Jacques Dutronc
“JACQUES DUTRONC” VOGUE
1966, les temps changent : Antoine, Nino Ferrer, Michel Polnareff et Jacques Dutronc publient tous leur premier album. Ils marquent une rupture avec la génération yéyé. Aux adaptations de succès anglo-saxons, la nouvelle génération oppose une écriture personnelle et mordante. Costumes cintrés, coupe impeccable, textes cinglants, Jacques Dutronc ringardise instantanément les idoles de Salut Les Copains avec son premier succès “Et Moi, Et Moi, Et Moi”, élégie caustique sur l’individualisme. L’histoire est un heureux accident. Après avoir été guitariste du groupe instrumental El Toro Et Les Cyclones, le Parisien assiste Jacques Wolfsohn à la direction artistique. Jacques Dutronc rencontre, lors d’une session du chanteur Benjamin, Jacques Lanzmann, parolier de circonstance et rédacteur en chef de la revue Lui. Les deux entament une des plus fructueuses complicités de la pop française. “Jacques Dutronc”, album de la lune de miel, est un tour de force. Dutronc se saisit des riffs sauvages des Kinks, les confronte aux textes moqueurs et sarcastiques de son acolyte. L’ensemble est aussi inédit qu’inespéré. Mieux, le chanteur parisien, plutôt qu’enregistrer à Londres comme tant d’autre autres (Gainsbourg ou Polnareff), recrute un gang serré au carré pour l’accompagner. Celui-ci, composé de Jean-Pierre Alarcen (guitare), Alain Legovic futur Chamfort (clavier) ou Hadi Kalafate livre un récital électrique, survolté, dans la langue de Molière. “Sur Une Nappe de Restaurant” ou “On Nous Cache Tout, On Nous Dit Rien” mettent la gomme et brûlent l’asphalte quand “Les Cactus” ralentit le rythme et se pique d’un feedback choquant pour l’époque.
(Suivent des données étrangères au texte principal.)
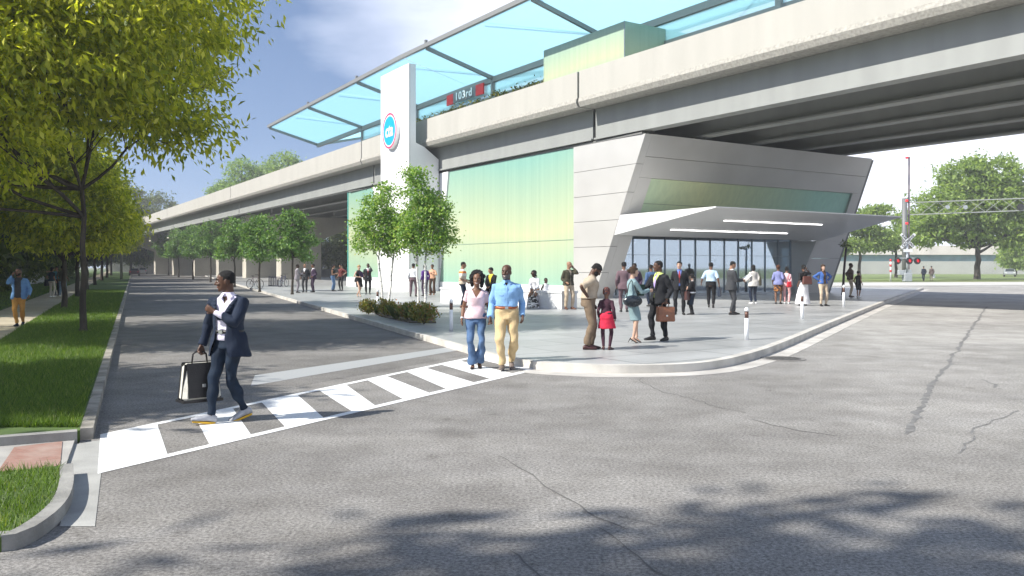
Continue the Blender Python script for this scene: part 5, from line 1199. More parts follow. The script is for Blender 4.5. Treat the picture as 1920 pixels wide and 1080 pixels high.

Jacques Dutronc enquille les tubes, sans répit. La formule fonctionne à tous les coups : un riff poisseux de quelques notes dans la gamme pentatonique, répété jusqu’à la transe. Du coup d’un soir (“La Fille Du Père Noël”) jusqu’à la célébration de la charmante création de Mary Quant (“MiniMini-Mini”), Jacques Dutronc perfectionne la recette, la varie dans une infinité de nuances qu’il explore dans ce premier album, le plus abouti de sa carrière. Les morceaux au tempo mesuré (“Les Play-Boys” ou le quasi folk-rock “L’Espace D’Une Fille”) finissent de cimenter la profession de foi d’une époque en ébullition, dont Jacques Dutronc se saisit parfaitement.